Хотя меня и ругали сильно за “Федерацию”, и я не хочу отвечать за все…
И так далее. Трусливая чушь. Сейчас он будет браковать все подряд, чтобы
застраховать себя от ответственности. Напропустил много дряни — так вот теперь
отдувайся.
26/I, 32. Вчера зашел к Малышкину. Новый дом в Камергерском, выстроен
для писателей. Квартира у него — две комнаты, ход из длинного коридора —
гостиничной системы. Стены побелены клеевой краской. Сыровато. Сидит, читает
Виноградова “Три цвета времени”. Шкафчик с книгами, на особой этажерке блестят
старым золотом переплеты старого Брокгауза: на что ему эта устарелая рухлядь?

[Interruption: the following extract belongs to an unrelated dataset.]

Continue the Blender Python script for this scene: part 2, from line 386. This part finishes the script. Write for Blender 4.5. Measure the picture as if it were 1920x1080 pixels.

На стене — рисунок Сварога, — какой-то ночной пейзаж Магнитогорска:
фантастический плакат. Диван. Пианино. На столике — книжный разнобой.
“Скучно. Ни к кому не ходим. Живем каждый сам по себе. Редко видим друг
друга”.
Говорил о последнем собрании “Перевала”. Перевальцы такого мнения: их
знамя свернуто, делать им сейчас нечего. История против них. Но они
рассчитывают, вероятно, что история когда-нибудь вновь обернется к ним лицом.
Передает рассказ Воронского. Пришла будто к нему какая-то приятельница
Киршона, — это было с год назад, — и прочитала ему “свою” пьесу. Просила
указаний. Воронский стал ей говорить о недостатках, какие пьеса имела на его
взгляд. Она записывала. Потом, рассказывает, спустя год, читаю рецензию
Осинского в “Известиях” — пьеса-то была “Хлеб” Киршона. Выходит, что Киршон,
хотя и травит Воронского, — но нелегально все-таки ценит его, пользуется его
указаниями. “Есть еще Бог на небе!” — смеясь, с некоторым ликованием говорит
Малышкин. Он, вероятно, принял рассказ Воронского всерьез.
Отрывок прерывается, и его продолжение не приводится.